==== DATASET CONTENT ====

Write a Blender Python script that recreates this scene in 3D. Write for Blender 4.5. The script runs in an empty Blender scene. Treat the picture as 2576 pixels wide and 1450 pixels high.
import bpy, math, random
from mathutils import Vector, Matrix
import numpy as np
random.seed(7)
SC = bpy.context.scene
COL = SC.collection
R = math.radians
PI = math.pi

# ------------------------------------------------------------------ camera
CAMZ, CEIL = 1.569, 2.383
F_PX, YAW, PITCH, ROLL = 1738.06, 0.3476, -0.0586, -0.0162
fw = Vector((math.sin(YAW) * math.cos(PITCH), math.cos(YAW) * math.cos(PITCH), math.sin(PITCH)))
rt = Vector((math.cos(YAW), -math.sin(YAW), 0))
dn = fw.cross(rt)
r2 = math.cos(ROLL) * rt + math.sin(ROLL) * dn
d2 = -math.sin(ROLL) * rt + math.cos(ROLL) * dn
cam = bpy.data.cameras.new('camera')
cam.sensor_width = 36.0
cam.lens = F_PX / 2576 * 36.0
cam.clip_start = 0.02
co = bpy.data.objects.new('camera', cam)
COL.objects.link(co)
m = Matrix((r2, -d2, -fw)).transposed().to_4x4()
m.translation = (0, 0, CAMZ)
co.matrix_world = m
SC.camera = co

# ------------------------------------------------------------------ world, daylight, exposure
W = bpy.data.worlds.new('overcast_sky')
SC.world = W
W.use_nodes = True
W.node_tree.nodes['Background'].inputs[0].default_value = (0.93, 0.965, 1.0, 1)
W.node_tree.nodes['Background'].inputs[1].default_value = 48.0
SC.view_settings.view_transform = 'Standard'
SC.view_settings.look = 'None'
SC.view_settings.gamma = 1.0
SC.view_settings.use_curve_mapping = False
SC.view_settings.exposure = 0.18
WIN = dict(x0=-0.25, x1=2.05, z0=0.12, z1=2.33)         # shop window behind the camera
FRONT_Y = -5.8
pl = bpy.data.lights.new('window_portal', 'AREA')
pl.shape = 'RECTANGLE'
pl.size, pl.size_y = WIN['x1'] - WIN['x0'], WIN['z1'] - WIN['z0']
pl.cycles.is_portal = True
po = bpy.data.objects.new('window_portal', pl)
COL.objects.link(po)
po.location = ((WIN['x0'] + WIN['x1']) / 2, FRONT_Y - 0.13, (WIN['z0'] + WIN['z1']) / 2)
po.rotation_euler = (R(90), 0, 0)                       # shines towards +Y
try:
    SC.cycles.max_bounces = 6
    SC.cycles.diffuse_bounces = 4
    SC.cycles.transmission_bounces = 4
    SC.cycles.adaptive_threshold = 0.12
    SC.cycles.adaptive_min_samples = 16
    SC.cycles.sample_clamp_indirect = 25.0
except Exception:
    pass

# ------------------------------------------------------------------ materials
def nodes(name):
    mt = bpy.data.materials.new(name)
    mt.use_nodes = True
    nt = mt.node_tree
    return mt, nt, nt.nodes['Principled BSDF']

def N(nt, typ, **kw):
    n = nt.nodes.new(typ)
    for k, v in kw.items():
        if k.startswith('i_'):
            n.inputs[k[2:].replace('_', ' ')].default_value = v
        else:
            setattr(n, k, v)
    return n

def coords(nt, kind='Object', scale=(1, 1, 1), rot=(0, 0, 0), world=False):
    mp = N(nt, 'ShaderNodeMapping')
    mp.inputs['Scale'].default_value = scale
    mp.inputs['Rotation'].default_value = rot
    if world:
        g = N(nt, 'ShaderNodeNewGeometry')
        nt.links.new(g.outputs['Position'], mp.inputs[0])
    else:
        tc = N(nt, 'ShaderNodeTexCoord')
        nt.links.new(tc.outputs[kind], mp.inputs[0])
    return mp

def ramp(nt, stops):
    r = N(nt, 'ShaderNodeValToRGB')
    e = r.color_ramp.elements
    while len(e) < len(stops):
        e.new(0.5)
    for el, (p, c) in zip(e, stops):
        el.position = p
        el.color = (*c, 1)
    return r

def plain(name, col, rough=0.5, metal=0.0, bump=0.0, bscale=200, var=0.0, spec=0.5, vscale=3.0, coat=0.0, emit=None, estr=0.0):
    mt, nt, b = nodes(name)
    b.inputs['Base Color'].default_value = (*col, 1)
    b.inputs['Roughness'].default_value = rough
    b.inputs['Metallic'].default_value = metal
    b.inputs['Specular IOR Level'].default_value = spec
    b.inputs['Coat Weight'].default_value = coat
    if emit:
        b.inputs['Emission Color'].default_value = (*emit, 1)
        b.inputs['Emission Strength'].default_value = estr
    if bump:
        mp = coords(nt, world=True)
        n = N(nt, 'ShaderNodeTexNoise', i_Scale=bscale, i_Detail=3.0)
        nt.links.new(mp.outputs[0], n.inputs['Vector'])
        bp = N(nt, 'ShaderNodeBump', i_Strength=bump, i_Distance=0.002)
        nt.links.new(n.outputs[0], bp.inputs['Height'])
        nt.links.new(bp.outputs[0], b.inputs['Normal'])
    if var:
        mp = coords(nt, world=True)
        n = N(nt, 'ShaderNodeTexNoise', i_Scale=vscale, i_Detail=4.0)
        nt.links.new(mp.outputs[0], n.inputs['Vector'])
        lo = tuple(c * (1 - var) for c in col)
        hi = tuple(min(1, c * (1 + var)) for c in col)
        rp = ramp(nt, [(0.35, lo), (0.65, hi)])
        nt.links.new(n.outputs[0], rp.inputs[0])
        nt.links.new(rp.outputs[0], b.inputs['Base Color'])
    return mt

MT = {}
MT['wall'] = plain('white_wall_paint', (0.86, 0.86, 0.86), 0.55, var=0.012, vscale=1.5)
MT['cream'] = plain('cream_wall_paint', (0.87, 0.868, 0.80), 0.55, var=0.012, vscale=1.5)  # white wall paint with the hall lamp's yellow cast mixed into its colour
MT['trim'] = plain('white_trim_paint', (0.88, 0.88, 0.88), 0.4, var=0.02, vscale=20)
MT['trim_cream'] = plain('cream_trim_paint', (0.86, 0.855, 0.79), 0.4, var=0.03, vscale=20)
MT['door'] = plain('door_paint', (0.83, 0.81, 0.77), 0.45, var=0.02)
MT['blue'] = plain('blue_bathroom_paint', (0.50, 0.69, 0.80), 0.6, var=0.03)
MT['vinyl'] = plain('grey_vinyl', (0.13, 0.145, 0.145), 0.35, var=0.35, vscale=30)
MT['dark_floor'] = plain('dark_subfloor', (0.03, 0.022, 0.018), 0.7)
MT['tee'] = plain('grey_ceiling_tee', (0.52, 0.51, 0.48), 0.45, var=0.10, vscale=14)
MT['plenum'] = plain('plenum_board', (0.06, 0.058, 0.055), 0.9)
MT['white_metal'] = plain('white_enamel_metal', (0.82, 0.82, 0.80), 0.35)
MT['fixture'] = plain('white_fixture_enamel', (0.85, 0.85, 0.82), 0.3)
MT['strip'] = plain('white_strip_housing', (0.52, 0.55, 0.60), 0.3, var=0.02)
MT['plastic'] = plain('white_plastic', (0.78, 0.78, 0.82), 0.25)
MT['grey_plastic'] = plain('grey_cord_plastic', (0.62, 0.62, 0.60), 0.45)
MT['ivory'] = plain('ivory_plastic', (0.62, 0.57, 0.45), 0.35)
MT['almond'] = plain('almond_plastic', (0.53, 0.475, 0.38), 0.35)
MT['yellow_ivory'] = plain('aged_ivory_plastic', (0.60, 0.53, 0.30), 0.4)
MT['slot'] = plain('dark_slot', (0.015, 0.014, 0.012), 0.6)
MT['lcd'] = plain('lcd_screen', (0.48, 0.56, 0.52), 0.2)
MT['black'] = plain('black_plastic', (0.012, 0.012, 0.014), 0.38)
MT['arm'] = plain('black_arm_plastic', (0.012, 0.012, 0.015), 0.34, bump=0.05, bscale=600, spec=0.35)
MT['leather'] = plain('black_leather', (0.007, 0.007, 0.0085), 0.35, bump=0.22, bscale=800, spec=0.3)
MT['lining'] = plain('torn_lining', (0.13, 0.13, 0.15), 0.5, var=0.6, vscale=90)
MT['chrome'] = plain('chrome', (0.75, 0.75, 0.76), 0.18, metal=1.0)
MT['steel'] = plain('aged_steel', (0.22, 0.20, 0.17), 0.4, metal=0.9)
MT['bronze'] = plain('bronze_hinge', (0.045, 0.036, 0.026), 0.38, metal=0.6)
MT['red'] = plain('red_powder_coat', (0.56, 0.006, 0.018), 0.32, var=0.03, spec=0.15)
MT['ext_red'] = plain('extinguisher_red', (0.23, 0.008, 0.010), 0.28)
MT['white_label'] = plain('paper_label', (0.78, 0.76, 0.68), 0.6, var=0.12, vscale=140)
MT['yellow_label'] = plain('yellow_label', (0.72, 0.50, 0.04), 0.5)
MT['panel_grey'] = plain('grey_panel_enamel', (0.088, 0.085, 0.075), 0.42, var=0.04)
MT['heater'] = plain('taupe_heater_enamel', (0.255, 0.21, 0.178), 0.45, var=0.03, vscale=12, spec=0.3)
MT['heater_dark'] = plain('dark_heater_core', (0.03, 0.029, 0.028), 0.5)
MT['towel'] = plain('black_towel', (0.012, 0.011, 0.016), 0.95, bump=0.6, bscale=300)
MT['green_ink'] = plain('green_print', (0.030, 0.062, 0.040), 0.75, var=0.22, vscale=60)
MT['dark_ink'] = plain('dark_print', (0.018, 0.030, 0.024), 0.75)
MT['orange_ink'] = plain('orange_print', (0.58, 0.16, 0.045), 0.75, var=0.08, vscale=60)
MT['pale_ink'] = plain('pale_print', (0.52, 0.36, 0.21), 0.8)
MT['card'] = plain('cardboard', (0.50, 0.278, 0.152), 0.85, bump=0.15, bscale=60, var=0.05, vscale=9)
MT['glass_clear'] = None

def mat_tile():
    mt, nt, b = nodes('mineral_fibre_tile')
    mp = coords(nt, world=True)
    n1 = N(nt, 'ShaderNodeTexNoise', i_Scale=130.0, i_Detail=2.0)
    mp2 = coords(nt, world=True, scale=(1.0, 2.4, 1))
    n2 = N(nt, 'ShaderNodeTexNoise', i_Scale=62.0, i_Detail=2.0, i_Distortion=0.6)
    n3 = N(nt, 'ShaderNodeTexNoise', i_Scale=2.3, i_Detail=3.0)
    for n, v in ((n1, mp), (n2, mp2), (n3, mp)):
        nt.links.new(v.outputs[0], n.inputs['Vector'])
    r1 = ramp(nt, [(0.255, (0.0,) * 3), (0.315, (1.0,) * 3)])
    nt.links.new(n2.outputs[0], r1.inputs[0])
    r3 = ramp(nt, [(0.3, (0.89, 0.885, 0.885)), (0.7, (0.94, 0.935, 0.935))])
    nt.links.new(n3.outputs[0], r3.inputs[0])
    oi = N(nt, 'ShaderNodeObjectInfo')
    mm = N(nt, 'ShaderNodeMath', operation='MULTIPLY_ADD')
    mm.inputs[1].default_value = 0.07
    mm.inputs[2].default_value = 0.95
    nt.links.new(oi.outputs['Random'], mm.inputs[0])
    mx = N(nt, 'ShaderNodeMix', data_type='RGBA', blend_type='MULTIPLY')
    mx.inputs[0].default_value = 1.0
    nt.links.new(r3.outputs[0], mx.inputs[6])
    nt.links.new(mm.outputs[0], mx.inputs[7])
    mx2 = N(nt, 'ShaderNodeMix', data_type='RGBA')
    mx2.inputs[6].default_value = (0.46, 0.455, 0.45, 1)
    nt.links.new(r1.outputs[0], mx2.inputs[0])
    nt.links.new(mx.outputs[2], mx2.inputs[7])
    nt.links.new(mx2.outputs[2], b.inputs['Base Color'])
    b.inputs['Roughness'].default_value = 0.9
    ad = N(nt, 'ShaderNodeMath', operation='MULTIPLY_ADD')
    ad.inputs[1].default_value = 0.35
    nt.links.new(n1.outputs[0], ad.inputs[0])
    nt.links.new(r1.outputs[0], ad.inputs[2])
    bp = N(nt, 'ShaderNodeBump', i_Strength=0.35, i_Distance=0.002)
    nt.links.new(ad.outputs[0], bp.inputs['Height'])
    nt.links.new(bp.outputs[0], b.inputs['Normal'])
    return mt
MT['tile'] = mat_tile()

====

# [WHAT THE TASK REQUIRES]
Look through the listing above. Pick out each line with "scene" and copy it.

# [ANSWER TO THE TASK]
Write a Blender Python script that recreates this scene in 3D. Write for Blender 4.5. The script runs in an empty Blender scene. Treat the picture as 2576 pixels wide and 1450 pixels high.
SC = bpy.context.scene